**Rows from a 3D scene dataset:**
>> START
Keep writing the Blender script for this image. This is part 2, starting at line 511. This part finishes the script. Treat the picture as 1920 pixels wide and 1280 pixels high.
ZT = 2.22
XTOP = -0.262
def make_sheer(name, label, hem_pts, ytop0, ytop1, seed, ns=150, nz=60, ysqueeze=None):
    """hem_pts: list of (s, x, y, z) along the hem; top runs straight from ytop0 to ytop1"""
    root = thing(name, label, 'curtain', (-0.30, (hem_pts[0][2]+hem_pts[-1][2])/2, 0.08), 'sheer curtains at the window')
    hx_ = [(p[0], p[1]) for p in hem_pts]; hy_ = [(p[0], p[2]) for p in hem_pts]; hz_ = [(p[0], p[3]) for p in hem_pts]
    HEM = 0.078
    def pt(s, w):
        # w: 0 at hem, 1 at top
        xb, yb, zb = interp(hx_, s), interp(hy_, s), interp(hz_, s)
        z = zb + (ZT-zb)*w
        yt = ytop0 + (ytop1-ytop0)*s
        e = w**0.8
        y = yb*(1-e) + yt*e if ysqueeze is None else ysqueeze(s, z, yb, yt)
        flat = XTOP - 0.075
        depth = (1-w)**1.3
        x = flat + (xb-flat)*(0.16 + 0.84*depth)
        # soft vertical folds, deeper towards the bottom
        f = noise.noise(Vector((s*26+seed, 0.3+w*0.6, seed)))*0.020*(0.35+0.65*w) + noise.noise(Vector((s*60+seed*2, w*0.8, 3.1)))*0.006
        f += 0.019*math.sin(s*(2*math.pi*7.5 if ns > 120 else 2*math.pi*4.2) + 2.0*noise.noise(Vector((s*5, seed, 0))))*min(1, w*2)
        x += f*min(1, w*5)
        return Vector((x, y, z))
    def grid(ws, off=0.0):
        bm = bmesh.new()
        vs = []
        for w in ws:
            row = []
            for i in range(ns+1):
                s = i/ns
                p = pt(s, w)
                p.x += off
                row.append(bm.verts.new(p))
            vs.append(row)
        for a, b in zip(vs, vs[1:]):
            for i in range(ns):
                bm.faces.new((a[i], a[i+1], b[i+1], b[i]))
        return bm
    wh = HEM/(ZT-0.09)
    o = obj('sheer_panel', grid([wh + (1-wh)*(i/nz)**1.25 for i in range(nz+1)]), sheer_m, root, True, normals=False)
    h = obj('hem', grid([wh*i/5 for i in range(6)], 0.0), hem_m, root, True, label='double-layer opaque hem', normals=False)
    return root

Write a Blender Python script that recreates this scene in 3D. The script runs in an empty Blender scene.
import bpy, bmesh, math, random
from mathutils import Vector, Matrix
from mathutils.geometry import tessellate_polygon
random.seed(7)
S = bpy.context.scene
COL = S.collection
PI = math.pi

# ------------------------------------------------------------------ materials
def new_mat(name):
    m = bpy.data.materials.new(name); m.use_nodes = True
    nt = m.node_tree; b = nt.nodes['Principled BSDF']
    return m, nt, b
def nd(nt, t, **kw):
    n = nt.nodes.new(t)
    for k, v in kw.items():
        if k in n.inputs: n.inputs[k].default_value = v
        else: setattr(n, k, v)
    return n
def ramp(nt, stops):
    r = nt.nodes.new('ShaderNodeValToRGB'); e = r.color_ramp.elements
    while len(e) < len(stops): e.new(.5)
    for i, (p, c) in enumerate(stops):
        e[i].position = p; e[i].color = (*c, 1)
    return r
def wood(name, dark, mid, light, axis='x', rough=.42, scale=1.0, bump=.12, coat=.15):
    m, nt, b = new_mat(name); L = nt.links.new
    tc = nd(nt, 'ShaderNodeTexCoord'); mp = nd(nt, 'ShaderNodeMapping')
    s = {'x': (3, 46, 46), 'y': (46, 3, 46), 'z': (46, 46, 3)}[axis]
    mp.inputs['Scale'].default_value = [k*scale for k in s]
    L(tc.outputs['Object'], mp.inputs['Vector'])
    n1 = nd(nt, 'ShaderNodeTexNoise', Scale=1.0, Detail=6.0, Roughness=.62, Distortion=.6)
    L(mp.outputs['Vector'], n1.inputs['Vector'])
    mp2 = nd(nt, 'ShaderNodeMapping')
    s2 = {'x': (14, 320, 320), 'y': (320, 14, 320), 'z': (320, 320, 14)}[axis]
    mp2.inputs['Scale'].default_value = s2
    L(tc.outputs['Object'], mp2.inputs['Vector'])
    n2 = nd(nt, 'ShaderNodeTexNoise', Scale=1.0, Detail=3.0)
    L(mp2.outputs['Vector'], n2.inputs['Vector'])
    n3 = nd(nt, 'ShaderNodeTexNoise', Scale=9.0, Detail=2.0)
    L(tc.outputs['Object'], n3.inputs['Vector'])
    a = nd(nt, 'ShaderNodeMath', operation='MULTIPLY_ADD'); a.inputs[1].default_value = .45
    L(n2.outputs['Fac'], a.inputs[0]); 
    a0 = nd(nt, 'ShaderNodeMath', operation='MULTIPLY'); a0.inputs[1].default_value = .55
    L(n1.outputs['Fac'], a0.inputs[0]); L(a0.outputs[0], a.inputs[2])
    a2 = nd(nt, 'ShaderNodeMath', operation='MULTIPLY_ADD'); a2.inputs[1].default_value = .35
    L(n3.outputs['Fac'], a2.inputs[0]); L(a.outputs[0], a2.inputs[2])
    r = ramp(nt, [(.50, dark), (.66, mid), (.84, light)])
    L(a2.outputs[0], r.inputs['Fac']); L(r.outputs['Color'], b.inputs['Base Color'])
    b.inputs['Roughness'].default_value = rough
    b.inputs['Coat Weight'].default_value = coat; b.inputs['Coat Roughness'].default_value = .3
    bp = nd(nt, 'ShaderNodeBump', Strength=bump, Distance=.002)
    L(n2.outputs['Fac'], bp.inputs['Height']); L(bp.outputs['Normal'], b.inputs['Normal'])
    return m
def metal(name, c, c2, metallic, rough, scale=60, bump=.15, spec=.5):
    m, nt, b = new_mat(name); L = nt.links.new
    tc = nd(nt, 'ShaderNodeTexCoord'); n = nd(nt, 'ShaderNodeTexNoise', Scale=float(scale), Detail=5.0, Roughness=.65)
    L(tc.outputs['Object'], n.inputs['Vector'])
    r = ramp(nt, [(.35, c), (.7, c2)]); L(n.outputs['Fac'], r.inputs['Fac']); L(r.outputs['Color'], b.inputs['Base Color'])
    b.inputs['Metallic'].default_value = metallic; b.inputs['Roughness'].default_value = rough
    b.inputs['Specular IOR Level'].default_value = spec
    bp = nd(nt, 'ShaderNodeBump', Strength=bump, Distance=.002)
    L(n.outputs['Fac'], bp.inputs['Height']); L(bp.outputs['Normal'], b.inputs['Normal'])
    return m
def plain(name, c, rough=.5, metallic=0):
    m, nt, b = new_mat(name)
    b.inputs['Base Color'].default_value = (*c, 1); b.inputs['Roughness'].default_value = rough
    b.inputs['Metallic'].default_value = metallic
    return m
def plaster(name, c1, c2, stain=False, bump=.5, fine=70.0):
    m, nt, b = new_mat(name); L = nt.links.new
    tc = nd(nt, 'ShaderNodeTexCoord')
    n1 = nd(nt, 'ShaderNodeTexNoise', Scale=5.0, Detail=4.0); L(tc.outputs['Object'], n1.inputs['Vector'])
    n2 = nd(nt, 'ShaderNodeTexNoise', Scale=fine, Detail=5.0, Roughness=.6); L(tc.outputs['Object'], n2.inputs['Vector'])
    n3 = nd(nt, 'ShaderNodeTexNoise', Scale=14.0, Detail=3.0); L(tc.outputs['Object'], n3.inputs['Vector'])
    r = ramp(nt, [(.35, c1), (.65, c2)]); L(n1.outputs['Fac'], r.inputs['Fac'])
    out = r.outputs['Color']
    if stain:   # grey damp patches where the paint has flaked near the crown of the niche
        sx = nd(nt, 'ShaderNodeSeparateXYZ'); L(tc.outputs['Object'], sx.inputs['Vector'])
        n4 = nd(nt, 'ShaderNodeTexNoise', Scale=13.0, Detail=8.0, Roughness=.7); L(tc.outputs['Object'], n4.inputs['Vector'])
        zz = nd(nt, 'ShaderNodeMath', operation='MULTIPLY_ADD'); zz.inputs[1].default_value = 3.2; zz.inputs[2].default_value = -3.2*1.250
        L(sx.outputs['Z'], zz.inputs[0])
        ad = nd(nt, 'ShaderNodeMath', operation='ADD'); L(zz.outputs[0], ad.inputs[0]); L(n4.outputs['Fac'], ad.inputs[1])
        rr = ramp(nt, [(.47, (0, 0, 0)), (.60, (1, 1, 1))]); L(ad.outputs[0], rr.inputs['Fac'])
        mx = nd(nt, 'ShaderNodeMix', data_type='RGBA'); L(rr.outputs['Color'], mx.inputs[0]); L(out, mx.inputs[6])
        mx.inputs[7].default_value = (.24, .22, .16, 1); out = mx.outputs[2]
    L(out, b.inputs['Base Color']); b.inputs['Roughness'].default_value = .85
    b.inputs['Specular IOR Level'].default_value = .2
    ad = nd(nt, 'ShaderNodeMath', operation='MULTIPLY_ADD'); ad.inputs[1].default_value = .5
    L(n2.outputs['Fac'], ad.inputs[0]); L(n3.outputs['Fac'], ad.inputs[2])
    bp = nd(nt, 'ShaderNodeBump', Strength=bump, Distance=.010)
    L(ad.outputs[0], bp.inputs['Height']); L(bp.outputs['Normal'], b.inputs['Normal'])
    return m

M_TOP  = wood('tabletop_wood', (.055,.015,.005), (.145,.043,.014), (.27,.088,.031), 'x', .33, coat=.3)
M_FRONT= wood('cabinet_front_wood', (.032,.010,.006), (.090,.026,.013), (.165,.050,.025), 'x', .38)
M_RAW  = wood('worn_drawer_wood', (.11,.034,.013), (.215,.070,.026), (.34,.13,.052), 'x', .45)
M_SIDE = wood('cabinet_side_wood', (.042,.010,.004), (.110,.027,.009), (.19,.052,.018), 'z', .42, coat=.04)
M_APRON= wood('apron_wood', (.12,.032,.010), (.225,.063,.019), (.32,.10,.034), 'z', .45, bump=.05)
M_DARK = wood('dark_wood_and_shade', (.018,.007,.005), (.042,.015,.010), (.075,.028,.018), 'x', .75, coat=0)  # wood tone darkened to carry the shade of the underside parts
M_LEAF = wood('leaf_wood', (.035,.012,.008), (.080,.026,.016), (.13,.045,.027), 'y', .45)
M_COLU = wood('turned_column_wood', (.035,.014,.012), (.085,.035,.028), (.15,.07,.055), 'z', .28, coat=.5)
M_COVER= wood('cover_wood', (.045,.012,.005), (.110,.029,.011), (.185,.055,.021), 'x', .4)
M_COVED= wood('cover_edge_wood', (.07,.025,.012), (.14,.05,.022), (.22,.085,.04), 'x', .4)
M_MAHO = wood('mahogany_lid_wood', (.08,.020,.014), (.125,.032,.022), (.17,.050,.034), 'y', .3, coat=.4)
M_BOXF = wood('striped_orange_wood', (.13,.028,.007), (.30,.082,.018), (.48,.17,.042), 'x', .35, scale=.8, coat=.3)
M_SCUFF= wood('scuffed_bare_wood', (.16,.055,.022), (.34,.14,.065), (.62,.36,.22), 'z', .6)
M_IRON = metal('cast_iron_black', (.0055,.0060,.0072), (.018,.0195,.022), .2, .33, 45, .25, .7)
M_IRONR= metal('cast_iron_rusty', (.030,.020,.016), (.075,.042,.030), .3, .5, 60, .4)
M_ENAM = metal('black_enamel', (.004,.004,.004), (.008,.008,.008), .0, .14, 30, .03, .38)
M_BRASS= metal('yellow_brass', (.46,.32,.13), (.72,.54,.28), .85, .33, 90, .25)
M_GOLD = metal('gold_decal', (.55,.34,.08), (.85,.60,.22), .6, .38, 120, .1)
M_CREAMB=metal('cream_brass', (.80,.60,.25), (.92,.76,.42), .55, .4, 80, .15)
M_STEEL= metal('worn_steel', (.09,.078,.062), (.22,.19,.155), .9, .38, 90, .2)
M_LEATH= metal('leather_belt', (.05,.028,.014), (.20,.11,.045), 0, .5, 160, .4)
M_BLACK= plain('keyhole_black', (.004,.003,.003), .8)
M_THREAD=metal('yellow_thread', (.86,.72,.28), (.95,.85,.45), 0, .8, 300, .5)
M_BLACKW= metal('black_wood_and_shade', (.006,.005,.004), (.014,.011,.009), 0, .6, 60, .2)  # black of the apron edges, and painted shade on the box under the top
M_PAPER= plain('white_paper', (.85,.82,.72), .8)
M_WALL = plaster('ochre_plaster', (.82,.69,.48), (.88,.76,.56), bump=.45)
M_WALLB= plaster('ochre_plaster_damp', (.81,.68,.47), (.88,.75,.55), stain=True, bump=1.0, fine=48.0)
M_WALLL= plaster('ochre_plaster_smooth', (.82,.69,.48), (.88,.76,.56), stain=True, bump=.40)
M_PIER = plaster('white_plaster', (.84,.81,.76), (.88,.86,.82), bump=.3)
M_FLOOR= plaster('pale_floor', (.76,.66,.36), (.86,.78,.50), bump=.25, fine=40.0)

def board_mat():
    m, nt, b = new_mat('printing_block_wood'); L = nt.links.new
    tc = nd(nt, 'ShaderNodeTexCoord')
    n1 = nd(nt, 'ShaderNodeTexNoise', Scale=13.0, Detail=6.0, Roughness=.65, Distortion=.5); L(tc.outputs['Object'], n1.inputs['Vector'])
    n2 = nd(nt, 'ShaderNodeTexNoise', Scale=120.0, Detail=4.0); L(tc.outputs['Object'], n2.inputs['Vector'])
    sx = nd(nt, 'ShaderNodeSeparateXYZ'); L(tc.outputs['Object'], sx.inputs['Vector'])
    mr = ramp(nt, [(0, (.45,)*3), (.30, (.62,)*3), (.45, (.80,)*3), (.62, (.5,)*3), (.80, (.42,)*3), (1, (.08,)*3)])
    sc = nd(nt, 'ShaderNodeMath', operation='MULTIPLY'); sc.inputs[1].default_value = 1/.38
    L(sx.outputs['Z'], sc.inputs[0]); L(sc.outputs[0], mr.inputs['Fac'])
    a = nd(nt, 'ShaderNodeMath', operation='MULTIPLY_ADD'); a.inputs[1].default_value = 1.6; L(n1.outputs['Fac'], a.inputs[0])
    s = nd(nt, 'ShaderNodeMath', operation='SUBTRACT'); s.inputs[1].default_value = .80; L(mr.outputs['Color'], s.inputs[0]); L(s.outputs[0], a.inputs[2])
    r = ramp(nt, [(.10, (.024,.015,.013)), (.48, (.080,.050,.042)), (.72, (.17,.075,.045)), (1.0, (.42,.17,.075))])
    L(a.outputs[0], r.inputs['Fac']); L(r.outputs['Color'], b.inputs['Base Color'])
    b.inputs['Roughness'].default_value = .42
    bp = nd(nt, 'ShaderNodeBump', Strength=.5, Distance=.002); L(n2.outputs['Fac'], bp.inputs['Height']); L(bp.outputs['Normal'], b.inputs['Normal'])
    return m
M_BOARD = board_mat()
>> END
Retype, word for word, every line from the line with "Write a Blender" to the line with "PI = math.pi", inclusive. Add nothing.

**FULL RESPONSE:**
Write a Blender Python script that recreates this scene in 3D. The script runs in an empty Blender scene.
import bpy, bmesh, math, random
from mathutils import Vector, Matrix
from mathutils.geometry import tessellate_polygon
random.seed(7)
S = bpy.context.scene
COL = S.collection
PI = math.pi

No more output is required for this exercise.